The Burden of Guilt

Relating back to previous readings, Kyle Whyte writes on indigenous people and their relationship to the current ecological dystopia that has been created. The Anishinaabek is the focal point of Kyle Whyte’s essay “Our Ancestors’ Dystopia Now: Indigenous Conservation and the Anthropocene” along with conservation of various aspects of their culture important to them. He discusses conservation efforts surrounding the nmé (the lake sturgeon), manoomin (wild rice), and nibi (water), and how the Anishinaabek are taking major steps to protect these resources. Whyte utilizes the term “the ancestors’ dystopia” in relation to how arguably the three most important resources to the nation’s predecessors are being threatened, and to bring attention to the effects of colonization on the resources, and the effects of the ecological crisis from the perspective of those that managed the land before us; those that were better able to manage the landscape in the effort of sustainability. Whyte brings attention to the fact that before we as a global society can tackle our environmental issues, we need to reconcile our issues between cultures, and recognize that other cultures can and have been disproportionately affected by the actions of one or two dominant groups. 

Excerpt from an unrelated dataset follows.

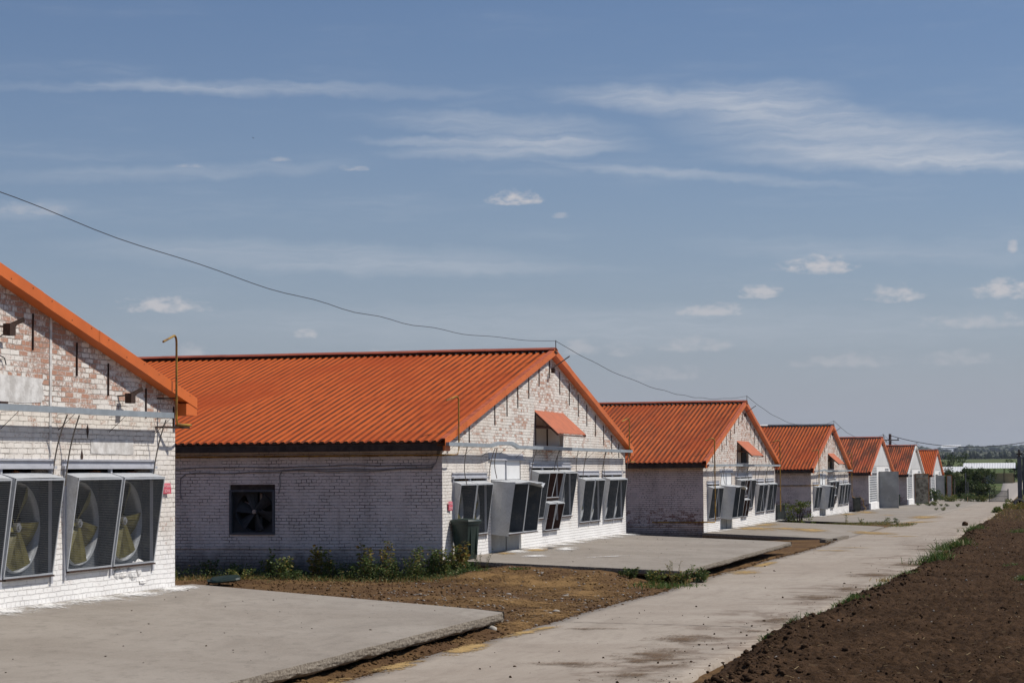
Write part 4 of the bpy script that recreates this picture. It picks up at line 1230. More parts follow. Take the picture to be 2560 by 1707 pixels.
def lintel(root, y0, y1, z0, z1):
    l = MB()
    l.box(-0.12, 0.012, y0 - .06, y1 + .06, z0 + .04, z1, M['paintgrey'])
    l.box(-0.10, 0.055, y0 - .06, y1 + .06, z0, z0 + .04, M['paintgrey'])
    l.box(0.012, 0.04, y0 - .06, y1 + .06, z1 - .022, z1, M['paintgrey'])
    l.build('lintel', root)

def mullion(root, y, z0, z1, w=0.05):
    m_ = MB()
    m_.box(-0.02, 0.028, y - w / 2, y + w / 2, z0, z1, M['paintgrey'])
    m_.build('mullion', root)

def drop_cable(root, y, z0, z1, x0=0.28, x1=0.20, sway=0.12, s=0):
    r_ = random.Random(s)
    pts = []
    for i in range(9):
        q = i / 8
        pts.append((x0 + (x1 - x0) * q - 0.05 * math.sin(q * 3.1), y + sway * .5 * math.sin(q * 4.2 + r_.random() * .3) * q, z0 + (z1 - z0) * q))
    c = MB()
    c.tube(pts, 0.010, M['conduit'], 6)
    c.build('drop_cable', root)

def group_of_fans(root, y0, y1, z0, zt, n=2, seed=0, hood=0.12, gapw=0.05, dt=0.21, screen=True, lint=True, fine=False):
    """n fans side by side in one opening, with lintel, mullions and a slot above the hoods"""
    w = (y1 - y0) / n
    for i in range(n):
        fan(root, y0 + w * i + gapw / 2, y0 + w * (i + 1) - gapw / 2, z0 + .02, zt - hood, dt, 0.035, screen, seed=seed + i, fine=fine)
    if lint:
        lintel(root, y0, y1, zt, zt + .13)
    for i in range(n + 1):
        mullion(root, y0 + w * i + (0.02 if i == 0 else (-0.02 if i == n else 0)), z0 - .10, zt)
    bk = MB()
    bk.quad((-0.5, y0 - .02, z0 - .1), (-0.5, y1 + .02, z0 - .1), (-0.5, y1 + .02, zt + .02), (-0.5, y0 - .02, zt + .02), M['black'])  # black sheet standing in for the dark inside of the shed
    for i in range(3):                        # scraps of old foam sealing in the slot
        yy = y0 + (y1 - y0) * random.random()
        V_, F_ = lumps([(-0.28, yy, zt - .05)], [0.09], 0.35, (ICO1, ICO1F), 0.6)
        bk.add(V_.tolist(), F_.tolist(), M['rustorange'])
    bk.build('fan_backing', root)

def canopy(root, y0, y1, zt, zl, proj=0.62, open_right=False, roofm=None):
    """gable hatch: recessed board panels under a corrugated awning"""
    hb = MB()
    z0 = 2.57
    ym = (y0 + y1) / 2
    xr = -0.08
    hb.quad((xr, y0, z0), (xr, ym, z0), (xr, ym, zt), (xr, y0, zt), M['board'])
    hb.quad((xr, ym, z0), (xr, y1, z0), (xr, y1, zt), (xr, ym, zt), M['black'] if open_right else M['board'])  # open half is a black sheet, interior darkness put into its colour
    hb.box(xr, xr + .03, ym - .02, ym + .02, z0, zt, M['rust'])
    hb.box(xr, 0.012, y0 + .005, y0 + .05, z0, zt, M['rust'])
    hb.box(xr, 0.015, y1 - .06, y1 - .005, z0, zt, M['whitesheet'])
    hb.box(xr, 0.02, y0, y1, z0 - .04, z0, M['whitesheet'])
    hatch = hb.build('gable_hatch', root)
    ab = MB()
    n = int((y1 - y0 + .1) / 0.15)
    vs, fs = [], []
    for i in range(n * 2 + 1):
        y = y0 - .05 + (y1 - y0 + .1) * i / (n * 2)
        hh = 0.038 if i % 2 else 0.0
        vs += [(0.0, y, zt + .04 + hh), (proj, y, zl + hh), (0.0, y, zt + .036 + hh - .006), (proj, y, zl + hh - .006)]
    for i in range(n * 2):
        a = i * 4
        fs += [(a, a + 1, a + 5, a + 4), (a + 2, a + 6, a + 7, a + 3), (a + 1, a + 3, a + 7, a + 5)]
    ab.add(vs, fs, M['awning'])
    aw = ab.build('awning', root)
    fb = MB()
    for yy in (y0 - .03, y1 + .03):
        fb.obox((0.01, yy, zt), (proj - .01, yy, zl - .03), 0.03, 0.05, M['redbrown'])
        fb.obox((0.01, yy, zl + .16), (proj * .72, yy, zl + .14), 0.03, 0.035, M['redbrown'])
    fb.obox((proj - .03, y0, zl - .03), (proj - .03, y1, zl - .03), 0.03, 0.03, M['redbrown'])
    fb.obox((0.02, y0, zl + .2), (0.02, y0 + (y1 - y0) * .55, zl + .19), 0.04, 0.05, M['redbrown'])
    fb.build('awning_frame', aw)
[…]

The Lynn White reading relates to this reading by refining the thought process that this is not the indigenous people’s fault, the burden of guilt is placed onto those who conquered and pillaged the land that was already being gracefully and effectively managed: the Christian, predominantly white, invaders. Whyte and White create an effective dichotomy in inspiring action in the dominant group of North America, showing that not only are the indigenous people working harder to protect their land, but clearly placing the blame onto the majority religion, combining the guilt of inaction with the guilt of action. Whyte and Pope Francis from the same reading set also agree in some capacity; Francis agrees that reconciliation between different cultural groups is also important to tackling conservation.